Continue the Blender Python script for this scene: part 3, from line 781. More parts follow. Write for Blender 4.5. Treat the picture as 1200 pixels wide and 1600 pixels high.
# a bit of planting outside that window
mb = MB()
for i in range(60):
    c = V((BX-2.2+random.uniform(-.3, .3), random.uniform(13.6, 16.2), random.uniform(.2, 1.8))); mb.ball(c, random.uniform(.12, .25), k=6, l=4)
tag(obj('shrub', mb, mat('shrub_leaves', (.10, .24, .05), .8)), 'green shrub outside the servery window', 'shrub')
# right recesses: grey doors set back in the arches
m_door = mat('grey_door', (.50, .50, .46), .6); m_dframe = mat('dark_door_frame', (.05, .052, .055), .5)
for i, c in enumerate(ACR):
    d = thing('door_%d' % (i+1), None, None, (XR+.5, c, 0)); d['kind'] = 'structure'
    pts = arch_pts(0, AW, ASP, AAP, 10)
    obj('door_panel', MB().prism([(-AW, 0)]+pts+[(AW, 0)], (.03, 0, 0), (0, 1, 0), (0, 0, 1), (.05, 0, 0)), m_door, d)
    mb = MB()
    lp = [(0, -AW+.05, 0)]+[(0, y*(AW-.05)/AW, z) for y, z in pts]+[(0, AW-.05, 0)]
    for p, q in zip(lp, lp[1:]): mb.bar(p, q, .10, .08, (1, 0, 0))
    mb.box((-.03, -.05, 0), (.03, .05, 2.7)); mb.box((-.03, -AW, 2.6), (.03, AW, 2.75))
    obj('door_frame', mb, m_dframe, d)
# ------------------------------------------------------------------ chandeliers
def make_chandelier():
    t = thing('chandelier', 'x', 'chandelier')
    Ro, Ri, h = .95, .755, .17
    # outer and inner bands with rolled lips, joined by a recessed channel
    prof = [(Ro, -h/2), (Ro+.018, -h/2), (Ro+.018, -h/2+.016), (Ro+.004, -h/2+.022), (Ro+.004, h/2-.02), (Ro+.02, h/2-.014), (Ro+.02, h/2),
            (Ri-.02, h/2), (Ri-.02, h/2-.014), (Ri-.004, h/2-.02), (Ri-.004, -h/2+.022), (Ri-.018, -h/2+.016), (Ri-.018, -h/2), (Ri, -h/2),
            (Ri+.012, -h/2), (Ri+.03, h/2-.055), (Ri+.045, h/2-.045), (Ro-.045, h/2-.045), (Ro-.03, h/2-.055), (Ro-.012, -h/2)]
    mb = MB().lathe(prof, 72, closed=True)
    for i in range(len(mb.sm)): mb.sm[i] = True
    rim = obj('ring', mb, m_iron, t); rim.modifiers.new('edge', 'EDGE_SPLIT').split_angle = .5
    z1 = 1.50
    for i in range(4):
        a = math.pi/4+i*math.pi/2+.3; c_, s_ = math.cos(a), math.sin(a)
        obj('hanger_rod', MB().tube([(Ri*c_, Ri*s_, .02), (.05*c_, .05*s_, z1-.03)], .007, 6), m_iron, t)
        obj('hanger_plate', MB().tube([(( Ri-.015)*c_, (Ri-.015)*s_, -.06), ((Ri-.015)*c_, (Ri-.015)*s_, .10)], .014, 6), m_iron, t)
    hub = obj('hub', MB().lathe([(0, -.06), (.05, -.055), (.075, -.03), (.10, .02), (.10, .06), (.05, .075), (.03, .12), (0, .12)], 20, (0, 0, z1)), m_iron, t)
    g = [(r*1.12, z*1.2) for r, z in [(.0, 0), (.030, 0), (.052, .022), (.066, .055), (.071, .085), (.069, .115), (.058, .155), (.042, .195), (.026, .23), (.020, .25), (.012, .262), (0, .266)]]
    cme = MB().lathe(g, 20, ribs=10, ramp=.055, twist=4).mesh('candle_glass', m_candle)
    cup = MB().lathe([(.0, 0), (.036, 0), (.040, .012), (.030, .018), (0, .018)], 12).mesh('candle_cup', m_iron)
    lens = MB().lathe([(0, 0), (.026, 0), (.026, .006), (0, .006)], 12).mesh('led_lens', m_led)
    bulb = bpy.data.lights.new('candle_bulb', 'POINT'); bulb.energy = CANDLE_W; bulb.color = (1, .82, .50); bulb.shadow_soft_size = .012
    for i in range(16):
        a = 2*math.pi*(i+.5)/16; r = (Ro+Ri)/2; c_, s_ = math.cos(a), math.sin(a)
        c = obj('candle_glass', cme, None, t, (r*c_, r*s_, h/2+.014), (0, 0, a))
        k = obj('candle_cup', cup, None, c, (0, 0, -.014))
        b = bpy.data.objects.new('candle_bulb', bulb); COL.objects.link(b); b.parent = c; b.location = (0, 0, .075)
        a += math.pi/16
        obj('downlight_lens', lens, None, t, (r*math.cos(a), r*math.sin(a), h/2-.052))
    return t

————

--- To be done ---
Take the data above and return it exactly.

--- The response ---
Continue the Blender Python script for this scene: part 3, from line 781. More parts follow. Write for Blender 4.5. Treat the picture as 1200 pixels wide and 1600 pixels high.
# a bit of planting outside that window
mb = MB()
for i in range(60):
    c = V((BX-2.2+random.uniform(-.3, .3), random.uniform(13.6, 16.2), random.uniform(.2, 1.8))); mb.ball(c, random.uniform(.12, .25), k=6, l=4)
tag(obj('shrub', mb, mat('shrub_leaves', (.10, .24, .05), .8)), 'green shrub outside the servery window', 'shrub')
# right recesses: grey doors set back in the arches
m_door = mat('grey_door', (.50, .50, .46), .6); m_dframe = mat('dark_door_frame', (.05, .052, .055), .5)
for i, c in enumerate(ACR):
    d = thing('door_%d' % (i+1), None, None, (XR+.5, c, 0)); d['kind'] = 'structure'
    pts = arch_pts(0, AW, ASP, AAP, 10)
    obj('door_panel', MB().prism([(-AW, 0)]+pts+[(AW, 0)], (.03, 0, 0), (0, 1, 0), (0, 0, 1), (.05, 0, 0)), m_door, d)
    mb = MB()
    lp = [(0, -AW+.05, 0)]+[(0, y*(AW-.05)/AW, z) for y, z in pts]+[(0, AW-.05, 0)]
    for p, q in zip(lp, lp[1:]): mb.bar(p, q, .10, .08, (1, 0, 0))
    mb.box((-.03, -.05, 0), (.03, .05, 2.7)); mb.box((-.03, -AW, 2.6), (.03, AW, 2.75))
    obj('door_frame', mb, m_dframe, d)
# ------------------------------------------------------------------ chandeliers
def make_chandelier():
    t = thing('chandelier', 'x', 'chandelier')
    Ro, Ri, h = .95, .755, .17
    # outer and inner bands with rolled lips, joined by a recessed channel
    prof = [(Ro, -h/2), (Ro+.018, -h/2), (Ro+.018, -h/2+.016), (Ro+.004, -h/2+.022), (Ro+.004, h/2-.02), (Ro+.02, h/2-.014), (Ro+.02, h/2),
            (Ri-.02, h/2), (Ri-.02, h/2-.014), (Ri-.004, h/2-.02), (Ri-.004, -h/2+.022), (Ri-.018, -h/2+.016), (Ri-.018, -h/2), (Ri, -h/2),
            (Ri+.012, -h/2), (Ri+.03, h/2-.055), (Ri+.045, h/2-.045), (Ro-.045, h/2-.045), (Ro-.03, h/2-.055), (Ro-.012, -h/2)]
    mb = MB().lathe(prof, 72, closed=True)
    for i in range(len(mb.sm)): mb.sm[i] = True
    rim = obj('ring', mb, m_iron, t); rim.modifiers.new('edge', 'EDGE_SPLIT').split_angle = .5
    z1 = 1.50
    for i in range(4):
        a = math.pi/4+i*math.pi/2+.3; c_, s_ = math.cos(a), math.sin(a)
        obj('hanger_rod', MB().tube([(Ri*c_, Ri*s_, .02), (.05*c_, .05*s_, z1-.03)], .007, 6), m_iron, t)
        obj('hanger_plate', MB().tube([(( Ri-.015)*c_, (Ri-.015)*s_, -.06), ((Ri-.015)*c_, (Ri-.015)*s_, .10)], .014, 6), m_iron, t)
    hub = obj('hub', MB().lathe([(0, -.06), (.05, -.055), (.075, -.03), (.10, .02), (.10, .06), (.05, .075), (.03, .12), (0, .12)], 20, (0, 0, z1)), m_iron, t)
    g = [(r*1.12, z*1.2) for r, z in [(.0, 0), (.030, 0), (.052, .022), (.066, .055), (.071, .085), (.069, .115), (.058, .155), (.042, .195), (.026, .23), (.020, .25), (.012, .262), (0, .266)]]
    cme = MB().lathe(g, 20, ribs=10, ramp=.055, twist=4).mesh('candle_glass', m_candle)
    cup = MB().lathe([(.0, 0), (.036, 0), (.040, .012), (.030, .018), (0, .018)], 12).mesh('candle_cup', m_iron)
    lens = MB().lathe([(0, 0), (.026, 0), (.026, .006), (0, .006)], 12).mesh('led_lens', m_led)
    bulb = bpy.data.lights.new('candle_bulb', 'POINT'); bulb.energy = CANDLE_W; bulb.color = (1, .82, .50); bulb.shadow_soft_size = .012
    for i in range(16):
        a = 2*math.pi*(i+.5)/16; r = (Ro+Ri)/2; c_, s_ = math.cos(a), math.sin(a)
        c = obj('candle_glass', cme, None, t, (r*c_, r*s_, h/2+.014), (0, 0, a))
        k = obj('candle_cup', cup, None, c, (0, 0, -.014))
        b = bpy.data.objects.new('candle_bulb', bulb); COL.objects.link(b); b.parent = c; b.location = (0, 0, .075)
        a += math.pi/16
        obj('downlight_lens', lens, None, t, (r*math.cos(a), r*math.sin(a), h/2-.052))
    return t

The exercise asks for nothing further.